- _SET PROBLEM_
Track down each line that has the word "script" and copy it.

- _PROVIDED DATA_
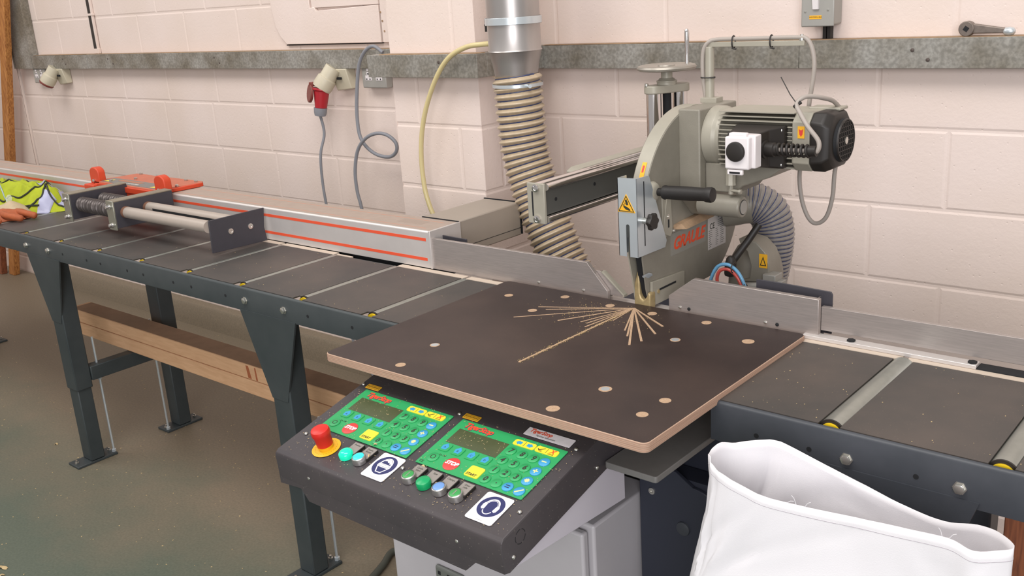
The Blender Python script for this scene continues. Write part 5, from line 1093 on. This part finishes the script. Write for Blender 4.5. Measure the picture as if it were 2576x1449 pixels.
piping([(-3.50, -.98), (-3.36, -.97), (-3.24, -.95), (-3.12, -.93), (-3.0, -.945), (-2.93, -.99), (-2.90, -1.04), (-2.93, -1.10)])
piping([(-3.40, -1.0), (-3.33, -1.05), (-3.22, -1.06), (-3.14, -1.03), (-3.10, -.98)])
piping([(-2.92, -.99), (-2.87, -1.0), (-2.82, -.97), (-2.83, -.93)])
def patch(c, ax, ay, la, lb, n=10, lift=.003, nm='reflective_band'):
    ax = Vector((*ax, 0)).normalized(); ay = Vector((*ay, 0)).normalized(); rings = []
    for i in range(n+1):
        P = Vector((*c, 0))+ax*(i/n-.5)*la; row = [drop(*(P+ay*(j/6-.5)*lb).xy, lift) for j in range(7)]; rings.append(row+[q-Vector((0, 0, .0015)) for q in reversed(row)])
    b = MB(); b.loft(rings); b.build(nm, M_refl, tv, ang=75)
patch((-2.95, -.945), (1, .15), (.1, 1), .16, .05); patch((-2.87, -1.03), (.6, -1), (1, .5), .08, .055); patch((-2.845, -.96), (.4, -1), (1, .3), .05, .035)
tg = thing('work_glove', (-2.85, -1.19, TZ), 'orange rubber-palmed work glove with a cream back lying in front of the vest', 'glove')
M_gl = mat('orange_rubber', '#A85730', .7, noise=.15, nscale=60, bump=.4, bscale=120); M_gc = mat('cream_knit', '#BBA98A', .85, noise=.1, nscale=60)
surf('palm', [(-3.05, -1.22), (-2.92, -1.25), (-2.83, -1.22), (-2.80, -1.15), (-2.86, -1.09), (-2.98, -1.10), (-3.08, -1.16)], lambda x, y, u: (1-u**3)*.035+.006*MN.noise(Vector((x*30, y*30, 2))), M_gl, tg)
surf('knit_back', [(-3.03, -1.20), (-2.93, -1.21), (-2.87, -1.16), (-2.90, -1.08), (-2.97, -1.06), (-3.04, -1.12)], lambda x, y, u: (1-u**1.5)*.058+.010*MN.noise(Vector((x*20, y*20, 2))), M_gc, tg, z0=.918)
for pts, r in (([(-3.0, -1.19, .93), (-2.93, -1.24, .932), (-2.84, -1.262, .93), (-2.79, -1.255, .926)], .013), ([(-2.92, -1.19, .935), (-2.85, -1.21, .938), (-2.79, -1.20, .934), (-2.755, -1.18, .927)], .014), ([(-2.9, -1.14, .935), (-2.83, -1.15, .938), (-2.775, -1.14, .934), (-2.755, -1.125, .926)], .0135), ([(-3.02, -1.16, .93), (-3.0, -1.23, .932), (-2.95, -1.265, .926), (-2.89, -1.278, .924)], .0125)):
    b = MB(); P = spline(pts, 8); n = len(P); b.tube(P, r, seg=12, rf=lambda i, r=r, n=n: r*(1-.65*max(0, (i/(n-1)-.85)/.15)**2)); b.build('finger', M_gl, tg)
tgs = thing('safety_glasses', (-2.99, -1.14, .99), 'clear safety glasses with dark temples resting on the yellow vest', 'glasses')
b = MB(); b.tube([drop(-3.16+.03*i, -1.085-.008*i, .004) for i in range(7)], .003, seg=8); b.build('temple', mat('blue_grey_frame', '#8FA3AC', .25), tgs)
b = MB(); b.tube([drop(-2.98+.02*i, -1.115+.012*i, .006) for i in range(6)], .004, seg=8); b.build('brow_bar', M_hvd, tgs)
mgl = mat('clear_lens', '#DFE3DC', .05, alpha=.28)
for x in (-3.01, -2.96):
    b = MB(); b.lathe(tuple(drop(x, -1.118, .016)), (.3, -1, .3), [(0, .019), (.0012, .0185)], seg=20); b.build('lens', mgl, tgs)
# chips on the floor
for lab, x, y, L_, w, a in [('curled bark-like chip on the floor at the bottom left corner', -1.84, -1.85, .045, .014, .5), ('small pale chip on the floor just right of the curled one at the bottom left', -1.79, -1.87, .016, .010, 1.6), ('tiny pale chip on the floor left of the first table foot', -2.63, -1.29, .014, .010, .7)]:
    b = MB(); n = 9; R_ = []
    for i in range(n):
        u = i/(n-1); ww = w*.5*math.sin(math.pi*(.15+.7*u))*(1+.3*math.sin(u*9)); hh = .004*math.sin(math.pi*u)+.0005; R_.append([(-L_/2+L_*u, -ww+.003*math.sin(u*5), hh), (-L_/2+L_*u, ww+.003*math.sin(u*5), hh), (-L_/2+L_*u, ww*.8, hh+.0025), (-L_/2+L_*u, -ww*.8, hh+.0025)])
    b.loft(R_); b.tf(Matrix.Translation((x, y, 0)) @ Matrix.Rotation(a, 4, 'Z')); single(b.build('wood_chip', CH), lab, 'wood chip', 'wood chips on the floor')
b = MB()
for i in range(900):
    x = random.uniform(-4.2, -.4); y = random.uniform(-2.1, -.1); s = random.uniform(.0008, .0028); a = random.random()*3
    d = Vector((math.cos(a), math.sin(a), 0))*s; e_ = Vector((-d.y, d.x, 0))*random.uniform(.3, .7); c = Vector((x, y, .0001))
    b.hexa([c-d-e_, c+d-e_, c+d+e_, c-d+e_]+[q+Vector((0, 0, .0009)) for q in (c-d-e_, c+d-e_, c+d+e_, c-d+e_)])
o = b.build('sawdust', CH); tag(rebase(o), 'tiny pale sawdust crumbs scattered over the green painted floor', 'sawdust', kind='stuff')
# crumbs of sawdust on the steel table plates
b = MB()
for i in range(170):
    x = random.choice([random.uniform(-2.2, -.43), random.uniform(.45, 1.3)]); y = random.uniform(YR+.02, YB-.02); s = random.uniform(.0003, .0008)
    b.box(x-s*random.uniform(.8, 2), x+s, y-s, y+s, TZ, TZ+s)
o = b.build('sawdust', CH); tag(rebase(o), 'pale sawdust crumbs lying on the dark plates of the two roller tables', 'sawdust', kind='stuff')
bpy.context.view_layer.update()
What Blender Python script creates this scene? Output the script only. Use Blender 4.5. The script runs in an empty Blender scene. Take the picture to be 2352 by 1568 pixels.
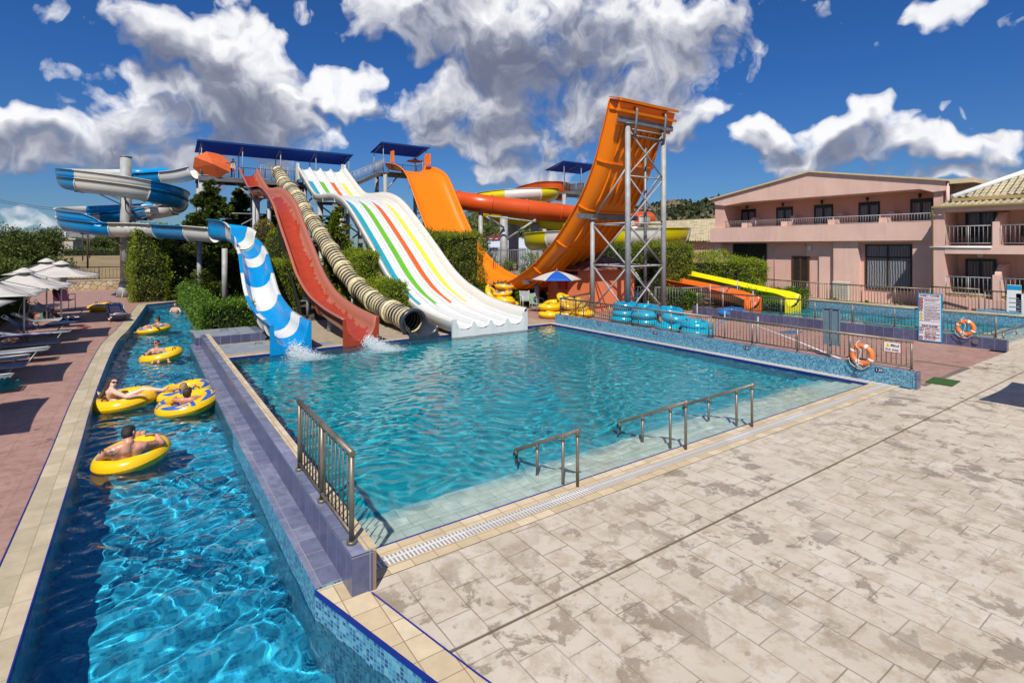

- _ANSWER FOR THE TASK_
The Blender Python script for this scene continues. Write part 5, from line 1093 on. This part finishes the script. Write for Blender 4.5. Measure the picture as if it were 2576x1449 pixels.
What Blender Python script creates this scene? Output the script only. Use Blender 4.5. The script runs in an empty Blender scene. Take the picture to be 2352 by 1568 pixels.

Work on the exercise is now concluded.